City spends nearly $8,000 to help drainage, improve quality

As the rain came down, the Havelock Little League faced a dilemma. As host of the 12-year-old District Tournament last spring, the league simply couldn’t play on its saturated field.

“We had to move the championship game to Newport to finish the tournament,” said Dave Bilger, president of the Havelock Little League.

Though there is no fighting Mother Nature, the Havelock Parks and Recreation Department is spending thousands of dollars in an attempt to improve drainage on its fields that host hundreds of children for soccer, baseball, softball, football and lacrosse. The goal is to keep the fields playable for the spring, summer and fall seasons while looking long term for field sustainment.

The fields take a beating each season from all the running and sliding, and on top of that, the fields generally don’t drain well in the low-lying area of the Havelock Recreation Complex off Fontana Boulevard.

That’s why one of the major projects by the recreation department involves the removal of existing dirt and the placement of a clay/sand mixture that should help with drainage.

“This allows us, especially for softball and Little League, to play games,” said Travis Adams, director of the Havelock Parks and Recreation Department. “This is something we’re going to be trying to do on a yearly basis.”

The cost of the work this year is $4,216 and is expected to be completed this spring.

“This will definitely not affect the season,” Adams said.

Fertilizer is also being put down on all of the fields at a cost of $3,654.

“We had the soil tested, and they indicated we had low levels of phosphorus,” Adams said.

The effort is appreciated.

“I can’t say enough about the good work those guys are doing out there,” said Ben Schreckengost, president of the Havelock Girls Softball League. “The Havelock Girls Softball league is very grateful for it. We’re hoping it’s going to be a great improvement out there, and it’s much appreciated.”

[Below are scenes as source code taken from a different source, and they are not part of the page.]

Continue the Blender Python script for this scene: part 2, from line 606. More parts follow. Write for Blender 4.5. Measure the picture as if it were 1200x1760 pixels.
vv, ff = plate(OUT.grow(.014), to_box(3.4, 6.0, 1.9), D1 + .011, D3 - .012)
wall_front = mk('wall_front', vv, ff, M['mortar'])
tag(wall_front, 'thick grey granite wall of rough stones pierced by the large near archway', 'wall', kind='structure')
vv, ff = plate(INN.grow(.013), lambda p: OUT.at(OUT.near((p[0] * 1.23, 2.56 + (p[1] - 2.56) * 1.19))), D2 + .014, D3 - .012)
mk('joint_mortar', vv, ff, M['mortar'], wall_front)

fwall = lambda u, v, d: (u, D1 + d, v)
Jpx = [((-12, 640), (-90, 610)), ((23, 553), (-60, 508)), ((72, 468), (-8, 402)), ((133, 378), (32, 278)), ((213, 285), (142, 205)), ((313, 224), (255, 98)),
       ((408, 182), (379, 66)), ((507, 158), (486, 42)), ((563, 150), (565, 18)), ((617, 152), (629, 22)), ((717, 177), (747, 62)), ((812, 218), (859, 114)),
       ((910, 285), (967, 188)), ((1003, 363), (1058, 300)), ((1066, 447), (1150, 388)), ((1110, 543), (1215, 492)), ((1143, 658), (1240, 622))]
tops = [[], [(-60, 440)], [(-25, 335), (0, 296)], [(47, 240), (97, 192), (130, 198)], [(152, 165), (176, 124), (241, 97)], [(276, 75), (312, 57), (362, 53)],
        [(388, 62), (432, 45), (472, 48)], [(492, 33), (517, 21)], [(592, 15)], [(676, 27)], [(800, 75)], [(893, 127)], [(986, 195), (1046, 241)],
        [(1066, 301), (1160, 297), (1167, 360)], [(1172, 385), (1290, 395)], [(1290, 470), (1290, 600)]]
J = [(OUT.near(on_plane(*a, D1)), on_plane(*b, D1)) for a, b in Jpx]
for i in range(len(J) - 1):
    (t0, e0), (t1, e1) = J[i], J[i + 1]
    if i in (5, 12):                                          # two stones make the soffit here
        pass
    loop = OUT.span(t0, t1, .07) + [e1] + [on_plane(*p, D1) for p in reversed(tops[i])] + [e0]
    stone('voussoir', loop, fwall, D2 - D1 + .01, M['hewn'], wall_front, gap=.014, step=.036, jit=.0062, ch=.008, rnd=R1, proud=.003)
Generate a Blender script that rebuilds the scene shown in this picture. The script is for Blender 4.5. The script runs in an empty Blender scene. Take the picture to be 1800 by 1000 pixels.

Schreckengost said the league had its share of rainouts last year and believes the new sand/clay mixture will not only help with that, but also help with safety of the players as well.

“It’s a lot better playing foundation as far as divots, ruts and all,” he said. “It’s going to be a lot better.”

Bilger got a look at the Little League field a couple of weeks ago.

“It looks beautiful,” he said. “It almost looks like a red mulch, but it’s dirt. I’m pleased. It’s become very expensive over the last couple of years to try to maintain these fields.”

Adams said the fields get a tremendous amount of use, but help is on the way. Work has started on what has been deemed a lacrosse field at Walter B. Jones Park, though it will likely see a variety of uses. The $50,500 cost is being split through city and Craven County funds.

Adams said the city would likely sod the new field, meaning it could be ready for use by the spring of 2018.

“We’d like to give it that one year to take root,” he said. “If we plant sod now, we still have to give it that one year. We feel we can put sod down and stay within budget.”

Adams said if seed was planted, two years would likely be needed before the field could be used, pushing the date to 2019. That may be too long to wait with the varied youth sports leagues competing for practice and game time on what few fields are available.

“Two seasons of every sport puts a lot of tax on these fields,” Havelock Mayor Will Lewis said.

City officials hope that the current fields that are available can hold up for another year, as the new lacrosse field could be ready for use in the spring of 2018. Work also continues on the new field off Lewis Farm Road, though an exact time on when that field will be ready for use has yet to be determined.

With a full complement of fields, city officials believe they could take one out of service for a year to work on its condition while having plenty left to accommodate play from the soccer, football, lacrosse, baseball and softball leagues.

The most likely candidate could be the full-size soccer and football field at the far back right of the recreation complex.

“To redo that would be at least one full season,” Lewis said.

Beyond the fields, the recreation department continues a bleacher replacement project. Twelve have been replaced this year, with the city and county splitting the $28,000 cost. Another six are expected to be purchased as part of the 2017-18 budget with the city paying the $14,400 estimated cost.

Long term, recreation staff is looking at improving drainage around the recreation center, which is causing some moisture issues with the basketball floor inside.

“At some point, we’re going to have to replace the floor,” Havelock City Manager Frank Bottorff said. “But first, we have to fix the drainage.”

Also long term, the recreation department is considering the placement of a single storage complex with separate units that will allow all the youth sports leagues a central location to store equipment. No cost estimate is yet available.

“This is a way for us to maximize our space,” Adams said.